The noble Baroness, Lady Kramer, and the noble Lord, Lord Turnbull, spoke about future plans for Making Tax Digital. The Government set out a vision for modernisation of the tax system through Making Tax Digital in 2015 and our vision remains unchanged. There will be no further Making Tax Digital mandation until the system has been shown to work well. The sub-committee recommended an independent review of HMRC’s powers. The Government agree that HMRC has to balance the collection of tax with important taxpayer safeguards—again, this was raised by the noble Baroness, Lady Kramer, and the noble Lord, Lord Turnbull. The powers review was a major project designed to support the merger of Her Majesty’s Customs and Excise and the Inland Revenue. It took seven years and concluded in 2012. There has been no such fundamental change to the department since which might justify a further review.
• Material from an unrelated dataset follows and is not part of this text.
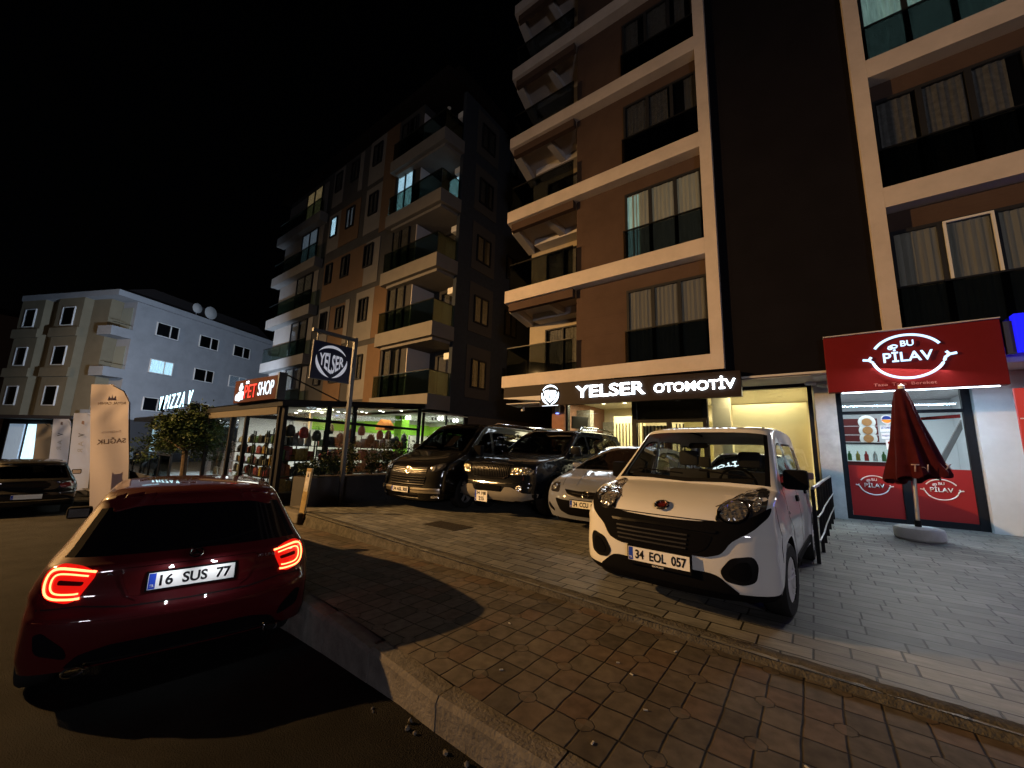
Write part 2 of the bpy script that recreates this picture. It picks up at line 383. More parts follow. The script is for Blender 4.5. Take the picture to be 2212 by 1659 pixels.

However, the Government keep the tax system under review and note the sub-committee’s recommendation to update the power review in line with principles about the digital age.
I have tried to address noble Lords’ questions. I will review the record of the debate, which has been of a very high quality with lots of points of insight, and if I have missed anything, I will follow up in the usual way and write to those who spoke in the debate. I beg to move.